## Task goal
Return the line containing "The Blender Python script for this scene continues.", the line containing "lamp('sconce_bulb_up', 'POINT', (2.87, YW", and every line between them, exactly as they stand. Output nothing else.
************
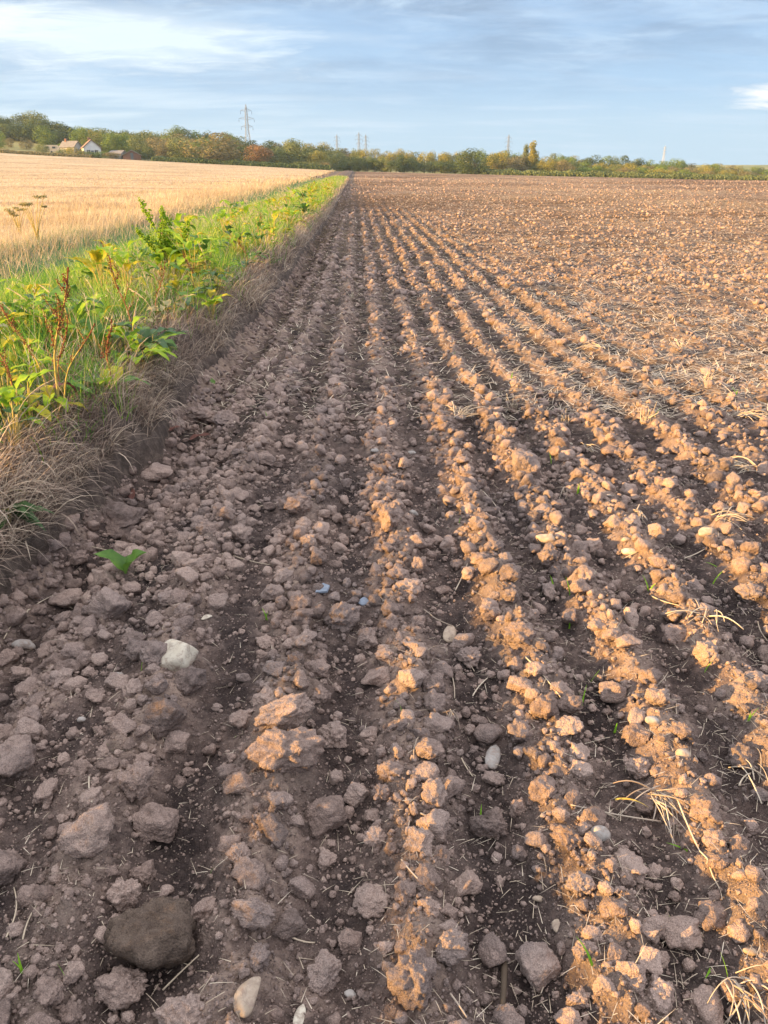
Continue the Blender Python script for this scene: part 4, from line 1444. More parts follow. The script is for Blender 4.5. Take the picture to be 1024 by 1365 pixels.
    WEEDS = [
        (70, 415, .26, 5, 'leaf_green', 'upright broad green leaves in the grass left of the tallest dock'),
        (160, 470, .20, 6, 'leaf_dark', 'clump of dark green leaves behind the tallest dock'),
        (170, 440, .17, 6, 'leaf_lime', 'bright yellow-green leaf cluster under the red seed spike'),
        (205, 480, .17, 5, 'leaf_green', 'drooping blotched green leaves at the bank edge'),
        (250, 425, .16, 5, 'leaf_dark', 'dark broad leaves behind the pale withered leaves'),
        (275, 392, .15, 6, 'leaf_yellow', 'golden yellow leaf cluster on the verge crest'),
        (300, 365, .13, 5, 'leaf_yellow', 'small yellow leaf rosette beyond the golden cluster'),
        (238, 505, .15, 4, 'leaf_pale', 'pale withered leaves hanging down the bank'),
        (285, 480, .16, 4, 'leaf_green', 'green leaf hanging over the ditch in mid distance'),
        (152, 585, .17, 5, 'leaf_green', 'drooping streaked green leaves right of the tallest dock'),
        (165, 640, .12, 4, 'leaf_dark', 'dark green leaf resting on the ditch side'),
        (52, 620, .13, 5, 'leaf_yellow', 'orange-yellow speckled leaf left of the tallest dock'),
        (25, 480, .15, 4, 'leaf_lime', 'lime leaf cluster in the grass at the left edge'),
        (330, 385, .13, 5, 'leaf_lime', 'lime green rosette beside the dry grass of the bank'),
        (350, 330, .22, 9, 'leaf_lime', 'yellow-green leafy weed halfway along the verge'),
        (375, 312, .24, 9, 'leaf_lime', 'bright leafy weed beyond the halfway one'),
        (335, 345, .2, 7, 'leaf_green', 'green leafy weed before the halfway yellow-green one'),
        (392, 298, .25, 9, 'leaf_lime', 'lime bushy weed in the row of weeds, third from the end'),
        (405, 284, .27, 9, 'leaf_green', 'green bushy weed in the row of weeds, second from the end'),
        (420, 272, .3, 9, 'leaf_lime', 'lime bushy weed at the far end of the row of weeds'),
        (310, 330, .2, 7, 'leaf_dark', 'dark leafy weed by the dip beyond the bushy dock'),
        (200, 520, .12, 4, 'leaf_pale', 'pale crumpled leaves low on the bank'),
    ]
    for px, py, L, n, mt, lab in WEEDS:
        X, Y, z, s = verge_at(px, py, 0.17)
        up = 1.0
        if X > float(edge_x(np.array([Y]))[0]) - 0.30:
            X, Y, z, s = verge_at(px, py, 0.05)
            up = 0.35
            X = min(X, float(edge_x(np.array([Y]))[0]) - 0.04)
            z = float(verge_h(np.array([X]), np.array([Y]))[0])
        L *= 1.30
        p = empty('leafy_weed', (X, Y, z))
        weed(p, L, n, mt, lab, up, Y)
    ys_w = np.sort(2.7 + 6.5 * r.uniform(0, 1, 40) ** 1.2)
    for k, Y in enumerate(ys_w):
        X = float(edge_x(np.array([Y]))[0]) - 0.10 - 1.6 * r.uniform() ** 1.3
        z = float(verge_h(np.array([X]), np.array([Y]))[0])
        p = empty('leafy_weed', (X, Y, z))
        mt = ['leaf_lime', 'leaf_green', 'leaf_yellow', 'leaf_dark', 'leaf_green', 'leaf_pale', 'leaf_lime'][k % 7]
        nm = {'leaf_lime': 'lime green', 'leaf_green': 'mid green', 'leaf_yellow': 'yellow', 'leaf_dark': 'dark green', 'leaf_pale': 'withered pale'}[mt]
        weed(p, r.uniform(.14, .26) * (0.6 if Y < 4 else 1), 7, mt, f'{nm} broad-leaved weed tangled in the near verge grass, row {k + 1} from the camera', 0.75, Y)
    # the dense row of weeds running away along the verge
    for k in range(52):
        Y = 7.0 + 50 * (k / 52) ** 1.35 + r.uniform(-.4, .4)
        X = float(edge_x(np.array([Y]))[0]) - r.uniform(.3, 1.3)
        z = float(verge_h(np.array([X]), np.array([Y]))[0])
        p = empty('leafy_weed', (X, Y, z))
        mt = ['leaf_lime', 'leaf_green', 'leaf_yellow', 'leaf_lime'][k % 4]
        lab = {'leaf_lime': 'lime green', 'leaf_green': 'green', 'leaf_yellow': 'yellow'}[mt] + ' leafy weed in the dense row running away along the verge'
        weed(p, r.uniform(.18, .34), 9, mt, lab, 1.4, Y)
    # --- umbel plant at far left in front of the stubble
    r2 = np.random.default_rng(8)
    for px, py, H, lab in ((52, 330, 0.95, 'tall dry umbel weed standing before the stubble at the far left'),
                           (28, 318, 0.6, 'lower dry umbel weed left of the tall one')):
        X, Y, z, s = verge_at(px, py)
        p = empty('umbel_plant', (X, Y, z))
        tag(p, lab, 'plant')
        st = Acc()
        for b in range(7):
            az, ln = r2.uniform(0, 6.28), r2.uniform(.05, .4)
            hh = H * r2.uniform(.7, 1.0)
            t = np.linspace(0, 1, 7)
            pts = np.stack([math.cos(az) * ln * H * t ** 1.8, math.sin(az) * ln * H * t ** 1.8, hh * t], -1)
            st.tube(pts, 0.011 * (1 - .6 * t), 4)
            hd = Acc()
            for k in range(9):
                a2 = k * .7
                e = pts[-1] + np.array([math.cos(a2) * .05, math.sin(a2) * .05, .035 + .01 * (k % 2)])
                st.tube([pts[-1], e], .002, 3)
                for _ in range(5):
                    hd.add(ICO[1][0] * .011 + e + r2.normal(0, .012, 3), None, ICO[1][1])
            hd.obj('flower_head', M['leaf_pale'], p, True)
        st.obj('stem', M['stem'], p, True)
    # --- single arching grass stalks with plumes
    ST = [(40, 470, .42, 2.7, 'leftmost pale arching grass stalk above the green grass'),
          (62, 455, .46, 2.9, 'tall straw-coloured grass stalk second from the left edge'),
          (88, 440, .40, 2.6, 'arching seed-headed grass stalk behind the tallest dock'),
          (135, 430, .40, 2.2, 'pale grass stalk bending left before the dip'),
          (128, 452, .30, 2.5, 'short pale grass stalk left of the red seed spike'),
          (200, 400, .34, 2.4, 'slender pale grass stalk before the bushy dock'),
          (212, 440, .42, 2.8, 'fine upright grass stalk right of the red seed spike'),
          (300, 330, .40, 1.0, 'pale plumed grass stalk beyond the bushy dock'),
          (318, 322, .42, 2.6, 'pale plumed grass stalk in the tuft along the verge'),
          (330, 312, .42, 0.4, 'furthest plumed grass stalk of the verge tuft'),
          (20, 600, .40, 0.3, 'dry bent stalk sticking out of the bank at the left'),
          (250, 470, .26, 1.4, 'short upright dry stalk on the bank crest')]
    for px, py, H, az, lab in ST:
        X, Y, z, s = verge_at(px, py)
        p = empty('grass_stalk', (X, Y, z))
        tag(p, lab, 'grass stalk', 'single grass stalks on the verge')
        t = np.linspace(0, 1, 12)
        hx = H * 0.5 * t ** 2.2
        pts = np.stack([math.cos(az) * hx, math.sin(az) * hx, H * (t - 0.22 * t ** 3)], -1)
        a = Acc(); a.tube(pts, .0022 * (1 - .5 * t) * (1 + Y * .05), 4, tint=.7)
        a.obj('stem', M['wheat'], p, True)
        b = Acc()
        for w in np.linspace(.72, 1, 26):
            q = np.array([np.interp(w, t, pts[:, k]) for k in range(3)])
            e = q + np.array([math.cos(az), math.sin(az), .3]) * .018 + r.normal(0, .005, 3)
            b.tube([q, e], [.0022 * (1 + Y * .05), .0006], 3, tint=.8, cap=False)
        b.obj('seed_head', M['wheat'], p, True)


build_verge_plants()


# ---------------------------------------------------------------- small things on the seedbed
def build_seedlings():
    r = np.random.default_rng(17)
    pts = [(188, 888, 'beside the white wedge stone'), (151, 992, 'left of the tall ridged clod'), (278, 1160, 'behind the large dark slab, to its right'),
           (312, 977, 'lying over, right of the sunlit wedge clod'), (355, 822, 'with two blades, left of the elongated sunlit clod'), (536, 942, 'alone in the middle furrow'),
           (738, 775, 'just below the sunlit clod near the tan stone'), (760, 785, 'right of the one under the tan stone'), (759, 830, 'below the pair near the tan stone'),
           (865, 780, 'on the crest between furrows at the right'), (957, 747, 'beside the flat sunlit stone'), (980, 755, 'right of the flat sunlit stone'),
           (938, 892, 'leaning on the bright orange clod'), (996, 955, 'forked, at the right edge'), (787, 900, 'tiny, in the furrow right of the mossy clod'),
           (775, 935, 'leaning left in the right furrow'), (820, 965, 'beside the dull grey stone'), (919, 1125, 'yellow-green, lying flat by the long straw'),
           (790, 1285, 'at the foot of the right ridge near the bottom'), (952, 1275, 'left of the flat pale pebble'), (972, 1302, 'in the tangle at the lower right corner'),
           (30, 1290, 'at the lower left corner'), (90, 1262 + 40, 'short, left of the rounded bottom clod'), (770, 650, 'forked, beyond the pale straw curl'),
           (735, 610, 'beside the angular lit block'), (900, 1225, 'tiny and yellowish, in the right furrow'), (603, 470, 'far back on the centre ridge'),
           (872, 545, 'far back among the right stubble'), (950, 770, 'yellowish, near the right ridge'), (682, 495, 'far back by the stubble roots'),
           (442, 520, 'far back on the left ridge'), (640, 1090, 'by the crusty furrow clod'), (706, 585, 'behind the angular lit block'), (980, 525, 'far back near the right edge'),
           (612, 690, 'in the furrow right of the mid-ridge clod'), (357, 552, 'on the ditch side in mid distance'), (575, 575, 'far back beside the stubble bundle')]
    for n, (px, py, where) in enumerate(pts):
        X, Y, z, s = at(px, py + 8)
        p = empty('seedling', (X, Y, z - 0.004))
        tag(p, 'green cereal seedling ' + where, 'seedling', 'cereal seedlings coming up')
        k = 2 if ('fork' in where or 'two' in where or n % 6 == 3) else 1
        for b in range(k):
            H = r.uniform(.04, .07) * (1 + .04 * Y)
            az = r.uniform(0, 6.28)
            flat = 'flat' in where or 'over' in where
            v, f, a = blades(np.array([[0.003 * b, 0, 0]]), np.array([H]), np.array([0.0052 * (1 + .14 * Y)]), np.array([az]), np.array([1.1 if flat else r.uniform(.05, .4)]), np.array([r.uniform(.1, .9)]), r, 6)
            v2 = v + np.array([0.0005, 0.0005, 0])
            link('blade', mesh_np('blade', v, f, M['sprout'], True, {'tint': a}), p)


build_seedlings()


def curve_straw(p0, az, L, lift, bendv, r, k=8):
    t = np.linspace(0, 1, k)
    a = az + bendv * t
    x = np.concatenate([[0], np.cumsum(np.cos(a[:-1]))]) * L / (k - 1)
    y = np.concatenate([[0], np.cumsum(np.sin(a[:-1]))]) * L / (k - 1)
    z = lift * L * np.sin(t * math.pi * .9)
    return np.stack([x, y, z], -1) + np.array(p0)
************
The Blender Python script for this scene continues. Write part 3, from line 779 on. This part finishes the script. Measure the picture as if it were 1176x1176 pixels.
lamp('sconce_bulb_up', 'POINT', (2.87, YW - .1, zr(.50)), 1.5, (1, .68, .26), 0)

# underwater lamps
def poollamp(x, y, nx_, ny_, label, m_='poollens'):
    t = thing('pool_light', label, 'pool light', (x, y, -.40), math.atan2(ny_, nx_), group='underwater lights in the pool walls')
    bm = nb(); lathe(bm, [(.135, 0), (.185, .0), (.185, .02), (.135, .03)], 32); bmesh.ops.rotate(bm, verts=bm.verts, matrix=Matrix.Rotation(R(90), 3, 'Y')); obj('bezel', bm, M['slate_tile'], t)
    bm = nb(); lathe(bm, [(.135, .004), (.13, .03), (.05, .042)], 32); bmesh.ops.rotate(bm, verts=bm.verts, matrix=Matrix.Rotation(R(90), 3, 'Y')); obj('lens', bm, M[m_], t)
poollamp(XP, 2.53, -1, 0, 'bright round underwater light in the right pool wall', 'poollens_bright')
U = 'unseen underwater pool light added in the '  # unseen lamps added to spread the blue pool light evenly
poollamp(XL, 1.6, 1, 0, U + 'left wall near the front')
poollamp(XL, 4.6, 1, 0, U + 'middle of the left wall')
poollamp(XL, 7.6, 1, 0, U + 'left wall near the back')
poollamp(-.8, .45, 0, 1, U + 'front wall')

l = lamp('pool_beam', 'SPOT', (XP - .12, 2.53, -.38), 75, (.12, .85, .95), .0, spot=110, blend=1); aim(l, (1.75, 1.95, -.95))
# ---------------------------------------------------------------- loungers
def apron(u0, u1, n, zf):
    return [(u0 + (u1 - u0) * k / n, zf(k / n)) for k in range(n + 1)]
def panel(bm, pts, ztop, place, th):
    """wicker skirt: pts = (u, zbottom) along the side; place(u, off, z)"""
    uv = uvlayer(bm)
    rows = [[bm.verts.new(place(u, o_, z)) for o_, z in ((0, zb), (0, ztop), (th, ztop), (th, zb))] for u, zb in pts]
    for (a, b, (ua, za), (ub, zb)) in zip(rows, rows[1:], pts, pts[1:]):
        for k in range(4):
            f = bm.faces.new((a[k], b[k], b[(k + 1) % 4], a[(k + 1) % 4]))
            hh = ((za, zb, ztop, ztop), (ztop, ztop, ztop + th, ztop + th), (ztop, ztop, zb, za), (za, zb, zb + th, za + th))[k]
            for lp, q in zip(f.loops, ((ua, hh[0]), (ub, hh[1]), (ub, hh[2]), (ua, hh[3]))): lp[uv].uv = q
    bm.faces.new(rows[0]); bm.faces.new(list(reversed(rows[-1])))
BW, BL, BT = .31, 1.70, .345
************
## Task output
The Blender Python script for this scene continues. Write part 3, from line 779 on. This part finishes the script. Measure the picture as if it were 1176x1176 pixels.
lamp('sconce_bulb_up', 'POINT', (2.87, YW - .1, zr(.50)), 1.5, (1, .68, .26), 0)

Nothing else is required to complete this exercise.